Narok Senator Ledama Ole Kina has raised suspicions over fuel pricing practices following the latest review by the Energy and Petroleum Regulatory Authority.
In EPRA’S latest review, petrol prices reduced by KSh 9.87 per litre, after the intervention of President William Ruto.
In a statement on Thursday, April 16, 2026, the Narok Senator alleged that EPRA, in collaboration with a section of players within the Oil Marketing Companies (OMCs), could be manipulating pump prices even when, the country has reportedly more than adequate fuel supply under the government-to-government (G2G) arrangement.
“Mr. President it is alarming that EPRA appears to be playing games in cohort with a cabal inside the OMC, even as we have more than enough fuel coming into the country,” the statement from Ledama read.

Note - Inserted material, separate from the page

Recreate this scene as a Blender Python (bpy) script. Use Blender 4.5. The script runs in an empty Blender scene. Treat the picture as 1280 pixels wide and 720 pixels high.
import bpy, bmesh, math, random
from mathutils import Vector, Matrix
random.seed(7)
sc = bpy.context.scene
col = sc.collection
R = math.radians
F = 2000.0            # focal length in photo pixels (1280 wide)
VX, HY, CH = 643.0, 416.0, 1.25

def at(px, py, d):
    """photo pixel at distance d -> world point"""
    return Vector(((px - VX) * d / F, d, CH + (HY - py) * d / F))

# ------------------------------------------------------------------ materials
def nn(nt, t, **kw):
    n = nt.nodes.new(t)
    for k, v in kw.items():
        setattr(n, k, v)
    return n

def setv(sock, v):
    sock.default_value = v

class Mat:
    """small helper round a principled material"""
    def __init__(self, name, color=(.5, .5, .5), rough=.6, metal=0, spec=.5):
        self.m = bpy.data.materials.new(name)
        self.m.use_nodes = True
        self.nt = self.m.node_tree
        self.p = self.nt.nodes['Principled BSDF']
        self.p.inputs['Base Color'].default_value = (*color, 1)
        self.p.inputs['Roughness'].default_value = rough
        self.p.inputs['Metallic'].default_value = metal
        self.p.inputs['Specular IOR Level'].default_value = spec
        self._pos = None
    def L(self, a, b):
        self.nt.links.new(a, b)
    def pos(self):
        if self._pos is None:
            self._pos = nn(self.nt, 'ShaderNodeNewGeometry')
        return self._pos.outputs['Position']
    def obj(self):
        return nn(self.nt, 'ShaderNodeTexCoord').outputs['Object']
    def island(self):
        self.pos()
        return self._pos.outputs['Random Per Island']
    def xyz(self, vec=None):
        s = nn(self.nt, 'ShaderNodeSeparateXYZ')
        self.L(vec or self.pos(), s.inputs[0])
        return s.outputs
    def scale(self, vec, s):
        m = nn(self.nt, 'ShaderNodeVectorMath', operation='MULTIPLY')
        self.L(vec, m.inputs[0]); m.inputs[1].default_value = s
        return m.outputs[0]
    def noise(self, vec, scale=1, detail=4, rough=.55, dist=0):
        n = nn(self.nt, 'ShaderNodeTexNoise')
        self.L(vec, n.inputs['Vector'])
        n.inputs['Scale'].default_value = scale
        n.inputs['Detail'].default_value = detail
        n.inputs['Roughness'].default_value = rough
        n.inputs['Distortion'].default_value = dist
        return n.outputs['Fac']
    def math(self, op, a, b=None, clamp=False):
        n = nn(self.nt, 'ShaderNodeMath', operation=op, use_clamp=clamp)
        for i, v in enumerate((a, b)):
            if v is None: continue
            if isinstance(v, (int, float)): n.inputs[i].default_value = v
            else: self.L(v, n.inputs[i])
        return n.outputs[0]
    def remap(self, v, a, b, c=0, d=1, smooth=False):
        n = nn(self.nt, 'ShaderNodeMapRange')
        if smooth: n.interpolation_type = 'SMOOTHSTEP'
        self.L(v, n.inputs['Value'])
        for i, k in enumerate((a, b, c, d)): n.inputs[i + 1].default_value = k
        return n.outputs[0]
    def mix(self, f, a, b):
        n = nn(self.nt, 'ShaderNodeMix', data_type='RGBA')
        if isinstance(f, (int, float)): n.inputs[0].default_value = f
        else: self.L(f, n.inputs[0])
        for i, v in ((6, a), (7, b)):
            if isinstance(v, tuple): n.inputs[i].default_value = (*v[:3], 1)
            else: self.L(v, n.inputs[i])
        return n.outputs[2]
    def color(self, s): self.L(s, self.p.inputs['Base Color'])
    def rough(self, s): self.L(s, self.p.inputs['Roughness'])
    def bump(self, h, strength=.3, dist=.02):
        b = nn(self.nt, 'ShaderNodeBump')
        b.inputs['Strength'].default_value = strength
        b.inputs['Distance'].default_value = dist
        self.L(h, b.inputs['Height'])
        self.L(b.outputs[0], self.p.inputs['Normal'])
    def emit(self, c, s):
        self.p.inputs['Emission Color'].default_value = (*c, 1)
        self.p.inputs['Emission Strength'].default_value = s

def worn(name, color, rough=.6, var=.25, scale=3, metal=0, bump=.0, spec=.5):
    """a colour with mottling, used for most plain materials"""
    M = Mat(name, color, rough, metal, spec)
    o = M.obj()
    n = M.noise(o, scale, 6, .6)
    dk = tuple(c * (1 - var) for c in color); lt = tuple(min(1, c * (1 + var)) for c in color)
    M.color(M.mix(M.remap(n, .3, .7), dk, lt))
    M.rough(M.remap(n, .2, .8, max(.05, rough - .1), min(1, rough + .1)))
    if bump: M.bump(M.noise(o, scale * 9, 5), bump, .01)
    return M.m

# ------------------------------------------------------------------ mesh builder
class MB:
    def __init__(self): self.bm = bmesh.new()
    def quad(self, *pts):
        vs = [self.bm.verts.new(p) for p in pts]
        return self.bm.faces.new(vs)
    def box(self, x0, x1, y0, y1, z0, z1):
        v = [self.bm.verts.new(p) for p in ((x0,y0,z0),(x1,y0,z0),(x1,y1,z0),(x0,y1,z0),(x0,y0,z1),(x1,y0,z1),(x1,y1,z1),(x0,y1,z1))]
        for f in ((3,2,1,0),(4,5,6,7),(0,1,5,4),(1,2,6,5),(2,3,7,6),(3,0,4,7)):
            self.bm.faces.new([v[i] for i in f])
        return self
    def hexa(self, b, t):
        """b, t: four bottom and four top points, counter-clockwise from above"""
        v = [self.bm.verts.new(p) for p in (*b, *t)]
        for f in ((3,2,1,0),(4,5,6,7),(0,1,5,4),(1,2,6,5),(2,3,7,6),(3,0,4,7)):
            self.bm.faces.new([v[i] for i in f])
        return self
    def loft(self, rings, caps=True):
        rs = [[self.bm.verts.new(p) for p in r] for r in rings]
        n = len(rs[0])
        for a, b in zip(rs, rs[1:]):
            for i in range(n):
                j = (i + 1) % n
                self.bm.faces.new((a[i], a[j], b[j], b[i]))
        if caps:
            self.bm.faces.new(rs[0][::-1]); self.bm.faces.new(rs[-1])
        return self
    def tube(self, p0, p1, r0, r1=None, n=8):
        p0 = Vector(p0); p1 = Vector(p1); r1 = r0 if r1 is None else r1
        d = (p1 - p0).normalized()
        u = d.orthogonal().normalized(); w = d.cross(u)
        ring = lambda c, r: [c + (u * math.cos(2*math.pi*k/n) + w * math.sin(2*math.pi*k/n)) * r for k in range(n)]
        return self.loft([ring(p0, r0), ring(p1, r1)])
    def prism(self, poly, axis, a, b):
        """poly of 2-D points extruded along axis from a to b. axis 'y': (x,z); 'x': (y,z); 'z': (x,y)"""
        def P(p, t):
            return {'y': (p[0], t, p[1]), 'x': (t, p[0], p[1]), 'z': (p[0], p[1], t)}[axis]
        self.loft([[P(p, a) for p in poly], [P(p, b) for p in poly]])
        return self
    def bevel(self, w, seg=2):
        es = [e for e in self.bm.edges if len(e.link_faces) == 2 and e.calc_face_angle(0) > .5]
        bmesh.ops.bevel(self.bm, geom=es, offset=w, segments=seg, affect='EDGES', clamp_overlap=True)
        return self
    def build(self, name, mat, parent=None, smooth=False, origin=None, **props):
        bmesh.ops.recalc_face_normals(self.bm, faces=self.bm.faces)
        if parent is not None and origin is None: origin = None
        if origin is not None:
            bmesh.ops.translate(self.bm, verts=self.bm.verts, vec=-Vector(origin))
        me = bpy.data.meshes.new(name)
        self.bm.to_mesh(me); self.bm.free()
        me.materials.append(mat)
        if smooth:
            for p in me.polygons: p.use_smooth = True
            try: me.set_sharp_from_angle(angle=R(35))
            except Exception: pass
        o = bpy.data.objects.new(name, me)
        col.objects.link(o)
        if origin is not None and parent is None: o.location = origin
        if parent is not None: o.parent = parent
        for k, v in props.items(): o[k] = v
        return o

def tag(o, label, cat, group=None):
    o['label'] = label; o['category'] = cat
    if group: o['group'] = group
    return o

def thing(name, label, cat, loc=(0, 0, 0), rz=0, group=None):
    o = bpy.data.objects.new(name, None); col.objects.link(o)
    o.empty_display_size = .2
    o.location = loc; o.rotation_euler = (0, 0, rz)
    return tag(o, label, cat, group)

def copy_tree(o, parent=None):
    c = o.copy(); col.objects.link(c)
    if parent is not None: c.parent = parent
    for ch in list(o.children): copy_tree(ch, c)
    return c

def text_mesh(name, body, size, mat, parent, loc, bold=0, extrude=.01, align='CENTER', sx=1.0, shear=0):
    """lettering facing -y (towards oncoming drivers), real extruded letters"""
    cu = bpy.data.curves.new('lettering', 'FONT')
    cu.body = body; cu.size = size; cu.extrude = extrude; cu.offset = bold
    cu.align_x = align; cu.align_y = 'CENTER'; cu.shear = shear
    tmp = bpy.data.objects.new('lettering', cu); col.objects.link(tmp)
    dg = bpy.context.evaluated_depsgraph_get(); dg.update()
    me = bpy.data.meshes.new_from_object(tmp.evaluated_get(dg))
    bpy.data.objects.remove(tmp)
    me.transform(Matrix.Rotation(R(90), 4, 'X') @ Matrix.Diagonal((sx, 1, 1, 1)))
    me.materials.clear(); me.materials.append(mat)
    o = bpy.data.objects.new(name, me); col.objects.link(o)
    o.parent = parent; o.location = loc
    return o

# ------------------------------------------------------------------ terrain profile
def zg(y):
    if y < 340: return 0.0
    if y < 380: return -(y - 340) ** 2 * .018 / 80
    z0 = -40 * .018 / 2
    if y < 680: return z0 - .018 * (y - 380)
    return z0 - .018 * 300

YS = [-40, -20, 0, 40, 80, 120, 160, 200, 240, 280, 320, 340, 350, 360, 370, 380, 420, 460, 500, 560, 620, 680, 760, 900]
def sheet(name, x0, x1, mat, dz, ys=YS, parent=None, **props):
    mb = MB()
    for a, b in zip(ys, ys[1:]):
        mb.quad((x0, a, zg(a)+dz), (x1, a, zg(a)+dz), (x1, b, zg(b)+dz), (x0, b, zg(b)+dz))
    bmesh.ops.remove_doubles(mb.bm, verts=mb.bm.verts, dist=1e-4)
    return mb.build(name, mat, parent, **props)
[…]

According to Ledama, Kenya’s monthly requirement for petrol (Premium Motor Spirit) stands at about 180,000 metric tonnes, and recent deliveries exceed this demand by far.
“As a member of the Energy Committee, I can authoritatively state that Kenya’s monthly requirement for PMS is only about 180,000 metric tonnes. Yet the Government‑to‑Government (G2G) arrangement is today offloading 36 MT, with an additional 180 MT expected within the next two weeks,” he added.
The Narok Senator further argued that the cargoes were sourced from Europe and the US at an estimated landing cost of about Ksh 48,000 (around USD 84) per metric tonne.